Burning ships lighting up the night sky. Standard, really.

The Arena demands you to concentrate on ten different things simultaneously - and the results can be overwhelming in a way I've never experienced in another PvP mode. As a comparison, I'll offer up Destiny - mainly as that's probably the game I've played the most PvP in despite not having touched it in months. In a Crucible match, you're considering your position, and that of they guy you're firing at. You may be peripherally considering your grenade charge, the position of his buddy who just ducked behind cover, how much ammo you have left before you re-load. A couple of other things slip in and out of that thought process depending on the situation. It's busy - but it's nowhere near as busy as an Arena match that's in full flow.

In a moment, you may be considering the angle of fire for your cannons, turning the ship to get a better angle or avoid an impact, wondering how much water is coming in below, whether your sails are in position. Was that last cannon fired at you a cannonball coming toward you? Or another player?

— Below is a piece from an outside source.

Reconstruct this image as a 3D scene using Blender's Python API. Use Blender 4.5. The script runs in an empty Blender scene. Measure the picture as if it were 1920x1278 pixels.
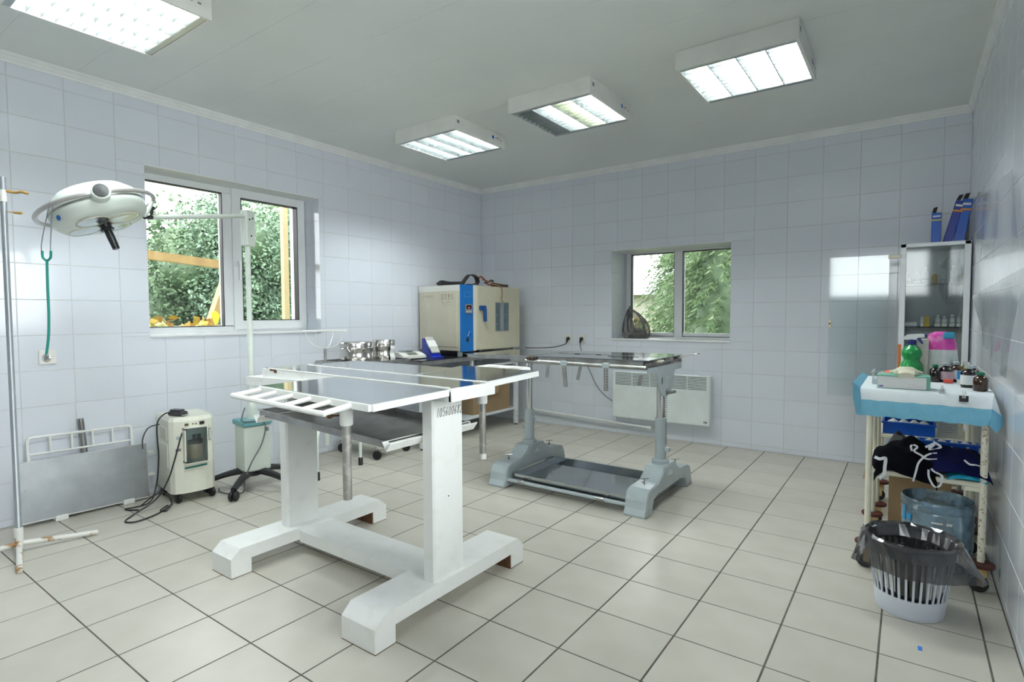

If you bring sails up, will you turn tight enough to hit that ship on the left? Or should you harpoon the ship on the right. Is that firebomb going to hit you in the face? You have a lot more to consider than just your pirate's position and your health and ammo. You need to be constantly thinking about those things and for the same things about your vessel as a whole - and those things need to be considered just to stay afloat, let alone actually score points and win. Winning an Arena match requires a lot more than simply being the best player at shooting - Rare leans into their 'tools not rules' philosophy just as hard here as they do in Adventure mode. That harpoon on the front of your sloop can be used to turn tightly, lift barrels out of the water, or lift a chest off an enemy player's ship. That blunderbomb in your hand could be used as an anti-personnel weapon, or you could fire it at another ship to knock it off course. In its best moments, the Arena is one of the most exciting PvP videogame experiences I've ever had.

See that purple ship ahead of me? He's about to get sunk. Again.

So it's all good then? Well... most of the time. There are still a couple problems - and they're technical for the most part. I've had some really REALLY laggy games. I've been disconnected several times mid-match. Those disconnections always seem to happen when I'm doing well and in a lobby of mixed Xbox and PC players. It's a strange(!) correlation. Speaking of PC players... generally speaking playing against them on an Xbox is horrible, with their higher frame-rates and mouse and keyboard accuracy combining with their own ability to make them seriously formidable foes. If you're playing with your kids (I know lots of us do), be sure to mute chat from other crews - including text chat. Salty players make for salty messages, and the swear words flow freely from the players with keyboards - each letter separated by a space to beat the text filter. The waiting times for getting into matches can sometimes be considerable as well - with a general rule being that the longer you wait, the more likely you are to end up in a game that's going to have some performance problems. Overall, it feels as though the Arena still needs a bit more love from a technical perspective. My big hope is that it will get it... and that with the launch of the Xbox Series X, we'll get a machine that will let me play this at 4k/60fps - I might never leave. These little issues though are just that - in the scheme of things they're little issues. For the most part, I'd encourage anyone to grab a buddy and check the mode out. It's far more fun than I was expecting it to be.